The passage of the Incorporated Societies Bill into law is likely to result in unintended consequences for community sport organisations (CSOs) in New Zealand, which have not been fully considered in the drafting of the legislation, according to the New Zealand Amateur Sport Association Inc.

The Association believes that the Bill (as currently drafted) is likely to:

  • accelerate the voluntary and involuntary dissolution of CSOs
  • impair the recruitment of volunteers to govern and administer CSOs
  • reduce the ability of CSOs to deliver the physical and social benefits of organised amateur sport to local communities and as a result
  • decrease the overall level of participation in CSOs nationally.

In preparing its submission on the Bill to the Economic Development, Science and Innovation Committee, the Association notes that nearly 1,000 CSOs have been dissolved by the Registrar in the past five years, in many cases involuntarily for failure to comply with the requirements of the existing Act. Based on a survey of CSOs undertaken since the Bill was introduced to Parliament in March, 98% of respondents were not aware of the Bill and had not been contacted by their national governing body concerning their obligations should it pass into law.

Association President, Marian George said that, “while the Association is generally supportive of the objective of the Government in modernising the existing Act, it opposes certain aspects of the draft legislation owing to concerns that some reforms contained in the Bill will place additional regulatory burdens on CSOs and their volunteers, which have the potential to negatively impact on community participation in sport, (both on and off-field).”

Association Chairman, Gordon Noble-Campbell notes that, “in principle, the Association believes that legislative reform should seek to ameliorate (rather than further impair) the governance and operational capability of non-profit CSOs”, which is why it has recommended seven proposed changes to the Bill for the consideration of Parliament’s Economic Development, Science and Innovation Committee.

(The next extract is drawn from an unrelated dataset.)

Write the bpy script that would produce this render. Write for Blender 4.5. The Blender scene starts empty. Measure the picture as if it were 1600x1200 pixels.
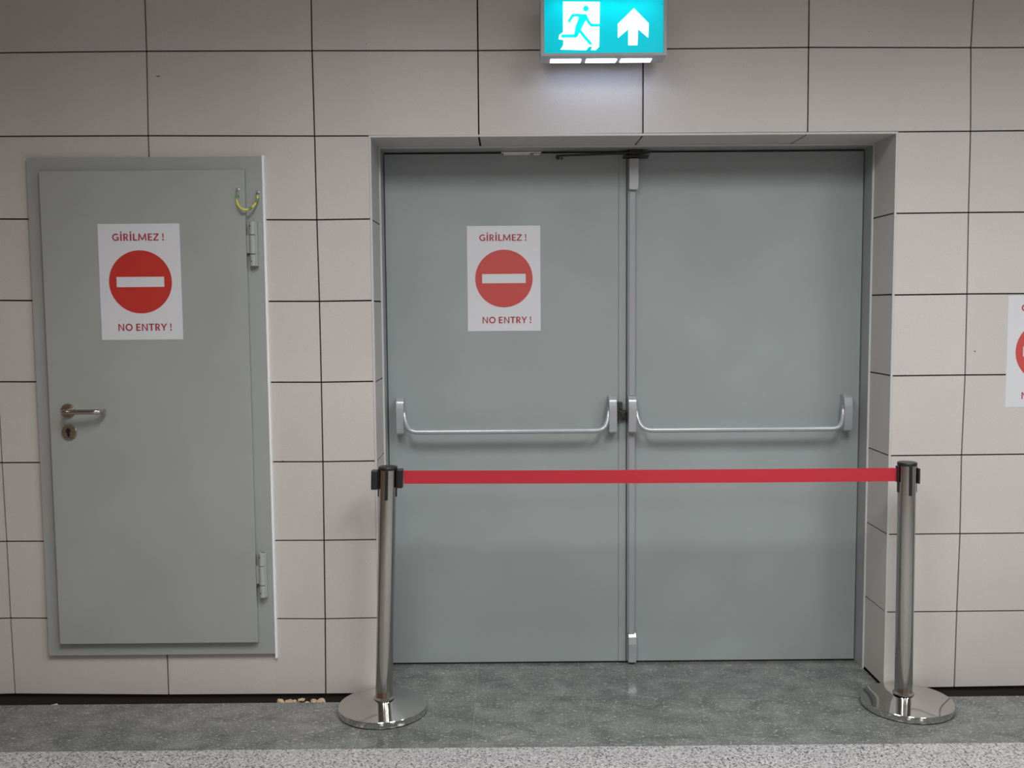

The Association, was formed and incorporated in April 2017 to work collaboratively with all sporting codes in promoting, fostering, advancing, and encouraging the core values of organised amateur sport. Its vision is that all communities (both urban and rural) have viable and enduring amateur sporting bodies which attract, engage, build, and sustain membership based on each participant’s and each community’s unique needs. Participation and achievement in organised amateur sport is essential for healthy communities and must be a critical goal, for the well-being of society.